2) (This was already mentioned some upthread) Parties are always investigating ruins, in the bowels of ancient ruins are very old scrolls with information about experiments in new spells and different power sources. The spellcaster has to figure out how to transport these potentially fragile documents back to civilization, or perhaps they can't be moved, so the caster has to do research/copy/whatever the spells 'in situ'. In addition to finding them, reading them could be a challenge if written in an ancient script.

3) I've tucked torn pieces of spells, or spell fragments in the effects of enemy spellcasters, or deep in libraries/houses/temples of learning. The fragment can then be researched, finding out where it came from (or the general area), and then tracking down the remaining parts to make the whole spell. Or it has one "new spell" and hints about others. In my last game, I tucked a spell scroll in among an enemy wizard's spellbook. The spell was nothing else the party wizard had ever seen before. Of course, once the party wizard looted the spellbook, he never actually looked inside it (stupid 5e where you can just pick your spells :) )

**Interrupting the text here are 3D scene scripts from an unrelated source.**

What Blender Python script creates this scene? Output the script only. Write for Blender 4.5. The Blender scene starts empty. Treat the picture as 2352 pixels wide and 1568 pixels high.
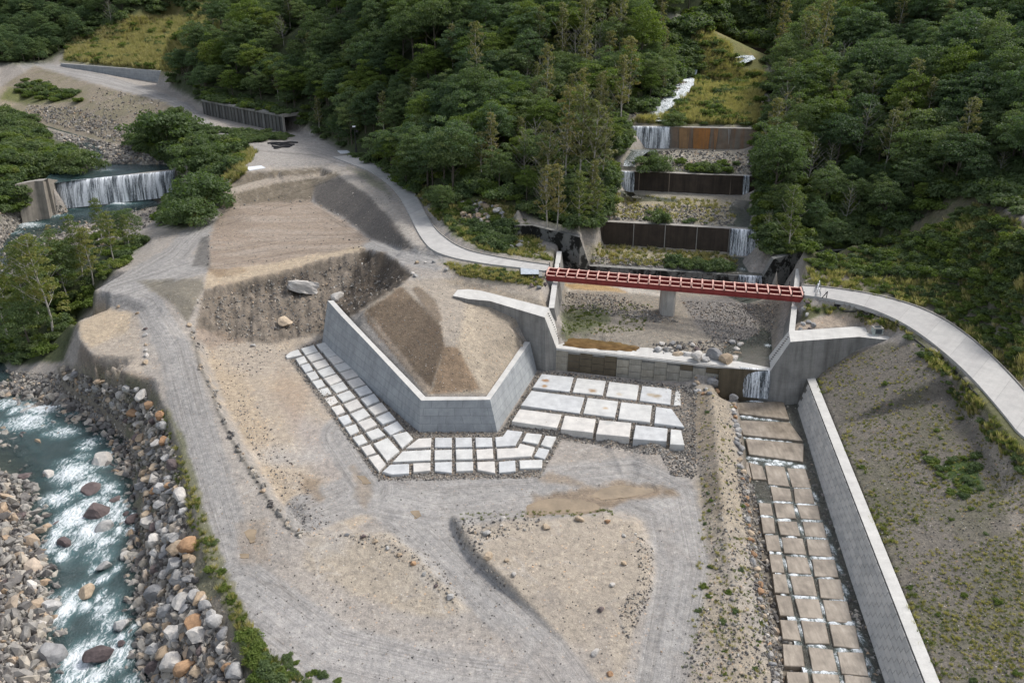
import bpy, math, random, numpy as np
from mathutils import Vector, Matrix, Euler
from mathutils.geometry import delaunay_2d_cdt
R = math.radians
rng = np.random.default_rng(7); random.seed(7)
S = bpy.context.scene; COL = S.collection

# ------------------------------------------------------------------ camera, light, sky
HC, PITCH, FPX, CX, CY = 47.5, R(24.0), 28/36*2352, 1176.0, 784.0
cam = bpy.data.objects.new('camera', bpy.data.cameras.new('camera')); COL.objects.link(cam)
cam.data.lens = 28; cam.data.sensor_width = 36; cam.data.clip_start = 1; cam.data.clip_end = 3000
cam.location = (0, 0, HC); cam.rotation_euler = (R(90)-PITCH, 0, 0); S.camera = cam
SUN_AZ, SUN_EL = R(60), R(50)        # azimuth from +Y towards +X
sd = bpy.data.lights.new('sun', 'SUN'); sd.energy = 1.6; sd.angle = R(10); sd.color = (1.0, .965, .915)
sun = bpy.data.objects.new('sun', sd); COL.objects.link(sun); sun.location = (80, 60, 150)
sv = Vector((math.sin(SUN_AZ)*math.cos(SUN_EL), math.cos(SUN_AZ)*math.cos(SUN_EL), math.sin(SUN_EL)))
sun.rotation_euler = sv.to_track_quat('Z', 'Y').to_euler()
W = bpy.data.worlds.new('World'); S.world = W; W.use_nodes = True
bg = W.node_tree.nodes['Background']; sky = W.node_tree.nodes.new('ShaderNodeTexSky')
sky.sky_type = 'NISHITA'; sky.sun_disc = False; sky.sun_elevation = SUN_EL; sky.sun_rotation = SUN_AZ
sky.air_density = 1.0; sky.dust_density = 3.0; sky.ozone_density = .8
hs = W.node_tree.nodes.new('ShaderNodeHueSaturation'); hs.inputs['Saturation'].default_value = .5   # thin bright cloud washes the blue out
W.node_tree.links.new(sky.outputs[0], hs.inputs['Color']); W.node_tree.links.new(hs.outputs[0], bg.inputs[0]); bg.inputs[1].default_value = .15
S.view_settings.view_transform = 'Standard'; S.view_settings.look = 'None'
S.view_settings.exposure = 0.52; S.view_settings.gamma = 1; S.view_settings.use_curve_mapping = False
S.cycles.max_bounces = 5; S.cycles.transparent_max_bounces = 12; S.cycles.diffuse_bounces = 3

# ------------------------------------------------------------------ survey helpers (photo sight lines -> ground positions)
cp, sp = math.cos(PITCH), math.sin(PITCH)
def P(px, py, z):
    """world point at height z on the sight line through photo point (2352 px wide)"""
    x = (px-CX)/FPX; u = (CY-py)/FPX
    dy, dz = cp+u*sp, -sp+u*cp
    t = (z-HC)/dz
    return (x*t, dy*t, z)
def Pf(px, py, f):
    z = 1.0
    for _ in range(8): z = f(P(px, py, z)[1])
    return P(px, py, z)
def proj(X, Y, Z):
    dz = Z-HC; dep = Y*cp-dz*sp
    dep = np.maximum(dep, 1e-3)
    return CX+FPX*X/dep, CY-FPX*(Y*sp+dz*cp)/dep, dep
def zl(y): return .25+.02*(y-78)            # left apron level
def zc(y): return -2.4+.05*(y-46)           # side channel level
ZR = 1.0                                    # right apron level

# ------------------------------------------------------------------ noise
def _h(ix, iy, s):
    n = (ix*374761393+iy*668265263+s*974634541) & 0x7fffffff
    n = (n ^ (n >> 13))*1274126177 & 0x7fffffff
    n = (n ^ (n >> 16)) & 0xffff
    return n/65535.0
def vnoise(x, y, s=0):
    ix = np.floor(x).astype(np.int64); iy = np.floor(y).astype(np.int64); fx = x-ix; fy = y-iy
    fx = fx*fx*(3-2*fx); fy = fy*fy*(3-2*fy)
    a = _h(ix, iy, s); b = _h(ix+1, iy, s); c = _h(ix, iy+1, s); d = _h(ix+1, iy+1, s)
    return (a+(b-a)*fx)+((c+(d-c)*fx)-(a+(b-a)*fx))*fy
def fbm(x, y, s=0, o=4):
    t = 0; a = 1; n = 0
    for k in range(o): t = t+a*vnoise(x*2**k+17*k, y*2**k-9*k, s+k); n += a; a *= .5
    return t/n*2-1
def sstep(a, b, x): t = np.clip((x-a)/(b-a), 0, 1); return t*t*(3-2*t)

# ------------------------------------------------------------------ terrain control lines
CTRL = []
def line(pts, step=1.4):
    w = [P(*p) for p in pts]; wl(w, step)
def wl(w, step=1.4):
    for a, b in zip(w[:-1], w[1:]):
        n = max(1, int(math.dist(a, b)/step))
        for i in range(n): CTRL.append(tuple(a[k]+(b[k]-a[k])*i/n for k in range(3)))
    CTRL.append(tuple(w[-1]))
def pts(l):
    for p in l: CTRL.append(P(*p))
# near platform
pts([(720,1760,-1.5),(1000,1760,-1.5),(1200,1750,-1.4),(1450,1750,-1.3),(1700,1750,-.9),
     (900,1568,-1.2),(1200,1568,-1.1),(1500,1568,-1.0),(1600,1568,-.8),(700,1400,-.8),(1000,1450,-1),(1560,1450,-.8),(1540,1300,-.6),
     (900,1170,-.25),(1000,1130,-.2),(1250,1140,-.5),(1450,1130,-.5),(1560,1120,-.2),(1520,1200,-.5),(880,1150,-.25),(1100,1160,-.35),
     (1000,1220,-.45),(1050,1300,-.6),(1150,1400,-.8),(1300,1480,-1),(700,1160,.1),(620,1000,.45),(680,900,.8),(560,900,.6),(780,1080,-.05)])
line([(650,1760,-1.4),(640,1568,-1.1),(590,1450,-.9),(530,1330,-.6),(485,1200,-.2),(455,1080,.4),(420,980,1.0),(390,900,1.9),(350,868,2.6)])
line([(700,1600,-1.1),(640,1450,-.9),(590,1330,-.6),(540,1200,-.1),(500,1080,.6),(455,960,1.4),(425,860,2.6),(400,780,3.6),(360,720,4.5),(300,680,5.2)])
# kerb of boulders between the road and the excavated lot: road side, lot side
line([(690,1225,-.1),(640,1175,.2),(590,1090,.6),(540,1010,1.1),(490,920,1.9),(462,850,2.6),(440,775,3.8)])
line([(704,1216,-.55),(655,1160,-.3),(606,1078,0),(556,1000,.35),(507,910,.7),(482,840,.9),(470,795,1.3)])
# islands left between the haul tracks
line([(705,1232,-.55),(790,1210,-.5),(900,1225,-.55),(985,1275,-.6),(1050,1345,-.8),(1085,1400,-.95)])
line([(720,1240,-.2),(790,1222,.0),(895,1240,.1),(970,1292,.0),(1030,1355,-.25),(1060,1400,-.7)])
line([(760,1300,-.5),(850,1330,-.6),(950,1400,-.8)])
line([(1032,1195,-.5),(1070,1280,-.6),(1140,1345,-.75),(1230,1420,-.9)])
line([(1050,1197,.45),(1095,1265,.45),(1160,1325,.3),(1235,1400,-.5)])
line([(1045,1188,.4),(1200,1187,.35),(1400,1178,.35),(1455,1200,.3),(1480,1260,.2),(1485,1330,.0),(1450,1400,-.4),(1420,1500,-.8)])
line([(1040,1180,-.45),(1200,1179,-.5),(1400,1168,-.5),(1470,1190,-.5),(1505,1260,-.55),(1510,1340,-.6),(1490,1420,-.75)])
pts([(1250,1280,.3),(1350,1350,-.1),(1300,1230,.35)])
# bank down to the river, water edge, bed
TOE = [(420,1640,-6.6),(345,1568,-6.3),(330,1480,-6.1),(335,1400,-6.0),(325,1300,-5.9),(318,1200,-5.8),(305,1100,-5.6),(290,1010,-5.4),(225,955,-5.2),(150,912,-5.0),(60,900,-4.9),(-60,895,-4.7)]
line(TOE)
line([(560,1640,-2.2),(530,1500,-2),(470,1400,-1.8),(445,1300,-1.6),(425,1200,-1.4),(400,1100,-1.2),(370,1000,-1.),(330,930,-.6),(260,890,-.6),(190,860,-1.0),(130,850,-2.2)])
line([(610,1640,-1.3),(575,1500,-1.0),(520,1380,-.8),(470,1260,-.5),(440,1140,-.1),(410,1020,.6),(380,940,1.2),(350,880,2.0),(290,862,2.4),(240,835,2.6)])
line([(180,735,3.0),(180,775,2.7),(215,825,2.6),(240,835,2.6)]); line([(165,740,1.2),(160,790,.8),(190,845,.2)])
line([(180,735,3.0),(250,708,3.5),(310,715,4.0)]); pts([(260,770,3.1),(310,820,2.9)])
BED = [(230,1700,-7.4),(200,1568,-7.3),(170,1450,-7.1),(180,1300,-7),(190,1150,-6.7),(130,1040,-6.4),(60,975,-6.2),(-60,940,-6)]
line(BED); line([(280,1568,-7.2),(260,1350,-6.9),(270,1180,-6.7),(230,1050,-6.4),(140,985,-6.1)])
line([(60,1640,-6.3),(90,1568,-6.2),(100,1450,-6.0),(95,1330,-5.9),(60,1200,-5.7),(60,1120,-5.6),(0,1060,-5.4),(-120,980,-5.1)])
pts([(-60,1568,-4.6),(-60,1400,-4.6),(-100,1250,-4.4),(-150,1100,-4.3),(-300,1568,-3),(-300,1200,-2)])
wl([(-75,105,-5.5),(-92,125,-4.8),(-104,150,-4.2),(-112,172,-3.6)]); wl([(-82,100,-4.2),(-105,128,-3.6),(-118,150,-3),(-125,172,-2.4)])
wl([(-64,112,-4.8),(-80,128,-4.1),(-90,148,-3.4),(-92,170,-2.8)]); wl([(-150,110,2),(-165,150,6),(-170,190,9),(-180,260,16)])
line([(0,590,-3.6),(60,540,-3.2),(140,500,-3.4),(250,480,-4.2)])
line([(0,505,-2.0),(60,486,-1.7),(110,486,-2.8),(390,456,-2.6),(420,452,-1.6)])
line([(0,640,-2.5),(60,625,-1.5),(200,570,-2.2),(300,510,-2.2),(390,480,-1.6)])
# wooded point beside the river
line([(0,760,-2.5),(110,800,-2.0),(170,800,-.5)]); line([(40,690,-.5),(130,660,1.0),(215,620,3.2),(330,565,3.4)])
line([(215,700,3.2),(212,668,5.0),(350,590,5.2),(350,530,4.3),(400,510,3.2)]); pts([(120,720,.4),(100,640,-1.0),(250,560,.2),(150,760,-.6)])
pts([(420,560,5.6),(380,600,5.7),(300,650,5.4),(250,670,5.3),(380,650,5.4),(470,560,6.2),(460,520,5.8),(430,600,6.0)])
# weir on the river, reach above it
_w = [P(34,424,6.2),P(98,415.5,6.0),P(124,418.5,4.2),P(280,403.5,4.2),P(404,391.5,4.2),P(440,387,6)]
wl([(a[0]-.5, a[1]-1.3, -3.4) for a in _w], 1); wl([(a[0], a[1]+.6, -3.4) for a in _w], 1); wl([(a[0], a[1]+2.3, a[2]-.25) for a in _w], 1)
line([(120,478,-3.4),(250,468,-3.6),(380,448,-3.2)],1.5)
line([(215,380,4.4),(230,350,4.7),(190,320,5.2),(110,300,5.8),(60,285,6.4),(0,268,7.0)]); line([(330,370,5.3),(270,335,5.9),(200,318,6.4),(110,292,7.3),(60,275,8),(0,255,8.5)])
line([(190,385,5.6),(150,350,5.8),(90,320,6.6),(0,300,7.4)]); line([(-80,420,10),(0,380,8.5),(-60,330,9),(0,310,8),(-60,270,10)]); pts([(100,350,6.5),(40,410,6.0),(0,430,5.6),(-150,500,8)])
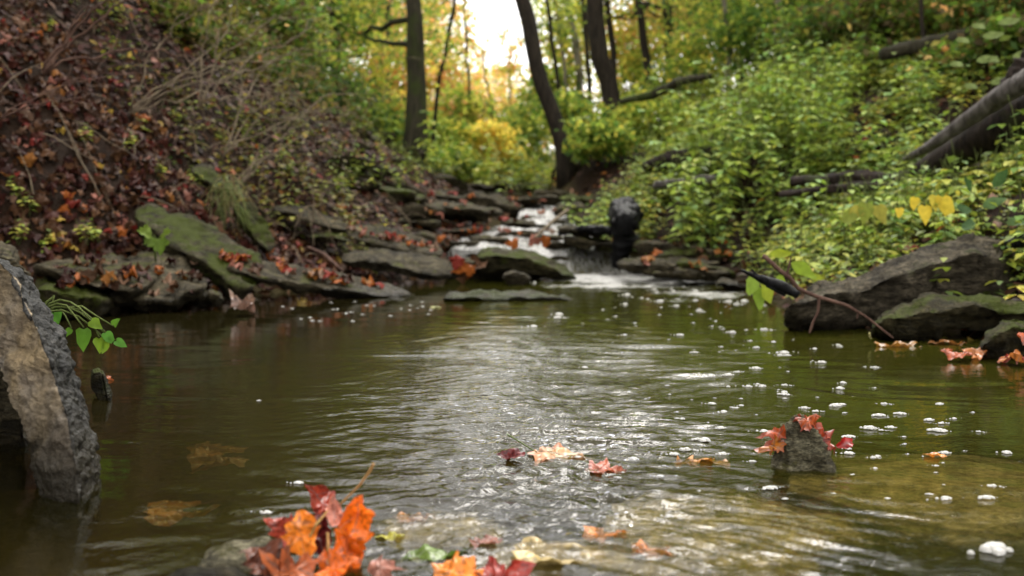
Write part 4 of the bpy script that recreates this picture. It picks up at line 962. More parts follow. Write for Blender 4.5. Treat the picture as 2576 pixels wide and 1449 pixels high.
# far wood that reads as one mass
acc = Acc(); r = np.random.default_rng(5)
for k in range(46):
    x = r.uniform(-26, 30); y = r.uniform(34, 62); z0 = float(H(x, y)); s = x / y
    top = 6.2 + abs(s + .012) * 16 if abs(s + .012) > .04 else r.uniform(3.4, 5.0)
    for hh in np.arange(.8, min(top, 12), 1.7):
        n = 330; pos, nrm, sp, sz, cl = cloud(r, (x, y, z0 + hh), (2.2, 2.0, 1.2), n, .30, {'orange': 3, 'yg': 3, 'gold': 1} if abs(s) < .15 else {'yg': 3, 'green': 2, 'orange': 1}, per=12)
        ok = corridor(pos)
        if ok.sum(): acc.add(*scatter(QL2, pos[ok], nrm[ok], sp[ok], sz[ok], cl[ok]))
kind(tag(obj('distant_wood', acc.mesh('distant_wood', M_leaf)), 'hazy orange and yellow wood closing the end of the valley', 'wood'), 'stuff')

# ------------------------------------------------------------------ herbs
def herb_arrays(seed, h=.3, nleaf=16, ls=.055, pal='herb', spread=.10, stems=3):
    r = np.random.default_rng(seed); S = Acc(); P, Nn, Sz, Cc = [], [], [], []
    for s in range(stems):
        tip = np.array([r.normal(0, spread), r.normal(0, spread), h * r.uniform(.7, 1.05)])
        W = wander((r.normal(0, .02), r.normal(0, .02), -.03), tip, 7, .02, r, .0); addtube(S, W, [.0032, .0012], 4, col=(.1, .15, .04))
        for q in range(nleaf // stems):
            t = r.uniform(.25, 1); p = W[min(6, int(t * 6))]; a = r.uniform(0, 6.28); el = r.uniform(.5, 1.4)
            P.append(p + np.array([math.cos(a), math.sin(a), 0]) * .01); Nn.append((-math.cos(a) * math.cos(el), -math.sin(a) * math.cos(el), math.sin(el))); Sz.append(ls * r.uniform(.6, 1.25) * (1.15 - .4 * t)); Cc.append(a)
    P = np.array(P); Nn = np.array(Nn); Sz = np.array(Sz); a = np.array(Cc)
    # leaf points outward: Y axis of the leaf along the outward direction
    out = np.stack([np.cos(a), np.sin(a), -.25 + 0 * a], -1); z = Nn - (Nn * out).sum(1, keepdims=True) * out / (out * out).sum(1, keepdims=True)
    z /= np.linalg.norm(z, axis=1, keepdims=True); yv = out / np.linalg.norm(out, axis=1, keepdims=True); xv = np.cross(yv, z)
    Rm = np.stack([xv, yv, z], -1); V, F = QL
    PP = np.einsum('nij,kj->nki', Rm, V) * Sz[:, None, None] + P[:, None]
    FF = (F[None] + (np.arange(len(P)) * len(V))[:, None, None]).reshape(-1, 3); C = np.repeat(cols(pal, len(P), r), len(V), 0)
    return S, PP.reshape(-1, 3), FF, C
protos = []
kinds = [(.26, 30, .060, {'herb': 3, 'yg': 1}, .09, 4), (.34, 40, .07, {'herb': 2, 'bright': 1}, .10, 5), (.20, 26, .045, {'herb': 2, 'bright': 1}, .08, 3), (.44, 50, .075, 'bright', .12, 5), (.30, 26, .10, {'herb': 1, 'yg': 1}, .1, 4),
         (.7, 90, .095, {'bright': 3, 'yg': 1}, .18, 6), (.9, 115, .10, {'bright': 3, 'herb': 1}, .18, 7), (.16, 16, .05, {'dgreen': 2, 'herb': 1}, .06, 3), (.5, 44, .06, {'olive': 3, 'herb': 1}, .16, 6)]
for k, (h, nl, ls, pal, sp, st) in enumerate(kinds):
    S, V, F, C = herb_arrays(900 + k, h, nl, ls, pal, sp, st)
    protos.append((S.mesh('stems', M_stem), mesh('foliage', V, F, M_herb, C), (V, F, C)))
HERB_NAMES = ['short leafy green herb', 'bushy mid-height green herb', 'small low green herb', 'fresh green upright herb', 'yellowish broad-leafed herb', 'tall bright green nettle', 'tallest bright green nettle', 'dark green low seedling', 'dull olive shrublet']
def plant(k, x, y, sc_, label, group, name='herb_plant', cat='plant'):
    t = thing(name, label, cat, (x, y, float(H(x, y))), group, (0, 0, random.uniform(0, 6.28)), sc_)
    obj('stems', protos[k][0], t); obj('foliage', protos[k][1], t); return t
def where_right(px, py, D):
    if D < 4: return 'behind the large rising slab'
    if px < 1560: return 'hanging over the upper falls' if py < 560 else 'beside the charred log'
    if D < 5.2: return 'at the right waterline left of the driftwood twig' if px < 2050 else 'behind the driftwood twig and slab'
    col = ['right of the charred log', 'under the brown fallen log', 'left of the long level log', 'below the long level log', 'under the massive fallen tree', 'at the right edge'][int(np.clip((px - 1560) // 170, 0, 5))]
    row = 'low ' if D < 6 else 'halfway up the bank ' if D < 7 else 'high on the bank ' if D < 8.3 else 'far up the bank '
    return row + col
cnt = 0; placed = []
r = np.random.default_rng(77)
while cnt < 190:
    Yp = 3.3 + r.uniform(0, 1) ** 1.1 * 6.2; xr = float(np.interp(Yp, YK, XRK)); Xp = xr + .06 + r.uniform(0, 1) * (.35 + .38 * Yp)
    if Yp < 3.9 and Xp < 1.65: continue
    px, py = proj(np.array([[Xp, Yp, float(H(Xp, Yp)) + .15]])); px, py = px[0], py[0]
    if px > 2640 or px < 1400: continue
    if any((Xp - a) ** 2 + (Yp - b) ** 2 < .12 ** 2 for a, b in placed): continue
    placed.append((Xp, Yp)); edge = Xp - xr < .45
    k = int(r.choice([0, 2, 4, 7])) if edge else int(r.choice([0, 1, 3, 4, 2]))
    plant(k, Xp, Yp, r.uniform(.7, 1.1), f'{HERB_NAMES[k]} {where_right(px, py, Yp)}', 'green herbs on the right bank'); cnt += 1
for k in range(40):                                        # the tall nettle mass
    px = 1700 + (k % 5 + random.random()) * 86; Yp = 6.6 + (k // 5 + random.random()) * .3; p = at(px, 400, Yp)
    plant(random.choice([5, 6, 6]), p[0], Yp, random.uniform(.8, 1.15), ('tall' if (k // 5) % 2 else 'very tall') + ' green nettle, ' + ['front row', 'second row', 'third row', 'back row'][k // 10] + ', ' + ['left end', 'left of middle', 'middle', 'right of middle', 'right end'][k % 5] + ' of the nettle mass',
          'nettles in the tall green mass', 'nettle')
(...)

4) Extra planar entities. I've used demons/devils/whatever to pass along (or direct characters to) new spells, particularly if they're nasty spells. It sets up the character for a long term relationship with that entity, as the character has to decide on gaining the power/spell and doing what the entity asks, or sticking to whatever moral code the character follows. Lots of RP and grey areas there as the spellcaster then has to also convince the rest of the party to help them seek out this "info I got from a good source about this new power." Or the spell is given in exchange for some service or task, with some unanticipated side effects.